TEDxVienna Adventures:
Color with light

It does not take much to expand on everything you know about the power of visuals.

Sometimes, all you need is an iPad and a projector.

Sometimes, all you need is some darkness, some lights and the right tool to go on an adventure.

And this is exactly what TEDxVienna did.

Color with light

Founded in 2006, oMai (Office for Media and Arts International) designed the app Tagtool that makes it possible to paint with light. By using your fingers, you can create your own digital animations and let them come to life on every surface imaginable.

Even on buildings.

Copyright owned by oMAi

But coloring with light is not only an innovation in regards to analogue mapping and urban intervention. Its potential for storytelling, both in an educational, but also in a commercial or artistic context, is remarkable. Tagtool makes breathtaking, instant art accessible to everybody, and we couldn’t wait to present this unique instrument to you!

When you play music, you cannot take the chords back; You can just build on the sound you have already created. This is the principle we applied on Tagtool. Once you have drawn something, you cannot delete it. But you can make the best out of it instead.

Fascinated by the power of Tagtool, TEDxVienna Adventures invited its attendees to experience its visualization power themselves.

Little did we know that the outcome would be the most vivid canvas we have ever seen!




The affordable app can be used by anyone.

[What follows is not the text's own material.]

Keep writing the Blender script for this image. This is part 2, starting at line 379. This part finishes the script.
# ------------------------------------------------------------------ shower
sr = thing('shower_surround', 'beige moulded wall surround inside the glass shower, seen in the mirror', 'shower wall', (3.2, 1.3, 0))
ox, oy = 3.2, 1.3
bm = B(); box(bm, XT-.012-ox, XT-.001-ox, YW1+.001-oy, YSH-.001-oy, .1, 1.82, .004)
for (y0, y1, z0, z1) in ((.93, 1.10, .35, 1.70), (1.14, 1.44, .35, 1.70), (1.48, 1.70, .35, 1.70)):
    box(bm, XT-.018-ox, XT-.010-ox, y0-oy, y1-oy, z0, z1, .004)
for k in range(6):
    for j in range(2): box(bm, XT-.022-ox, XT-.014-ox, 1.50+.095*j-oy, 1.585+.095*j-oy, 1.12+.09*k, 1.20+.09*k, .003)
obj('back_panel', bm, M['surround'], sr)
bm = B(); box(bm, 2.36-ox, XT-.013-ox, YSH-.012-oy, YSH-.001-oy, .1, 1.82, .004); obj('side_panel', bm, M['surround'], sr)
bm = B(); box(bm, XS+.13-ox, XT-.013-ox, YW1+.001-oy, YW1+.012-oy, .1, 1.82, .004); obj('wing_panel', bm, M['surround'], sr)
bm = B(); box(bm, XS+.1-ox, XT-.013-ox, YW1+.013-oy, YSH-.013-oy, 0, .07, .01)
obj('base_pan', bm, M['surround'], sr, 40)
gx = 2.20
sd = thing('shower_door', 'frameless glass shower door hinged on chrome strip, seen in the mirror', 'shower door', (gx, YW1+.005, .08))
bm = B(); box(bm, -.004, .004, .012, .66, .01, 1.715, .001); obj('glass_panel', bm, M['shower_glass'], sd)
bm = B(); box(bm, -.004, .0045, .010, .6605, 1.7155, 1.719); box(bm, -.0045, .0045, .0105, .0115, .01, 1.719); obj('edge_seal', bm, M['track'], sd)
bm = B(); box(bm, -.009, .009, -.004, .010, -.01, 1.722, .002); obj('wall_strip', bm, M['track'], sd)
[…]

It is designed to follow human intuition, thus every movement feels natural to the user. Just like playing around with finger paint and then breathing life into it with light.  Because of that, Tagtool can be easily operated by kids and serves educational purposes too.

Dovetailing to the educational aspect of this TEDxVienna Adventure, the event was hosted by Markhof by Colearning, the heart of an innovative educational space in the making. In this one-of-a-kind social biotope, children, adolescents and adults learn from each other and grow thanks to each other. The old printing house, built in 1913, now serves as an open hub for arts and science, and is definitely a place worth visiting.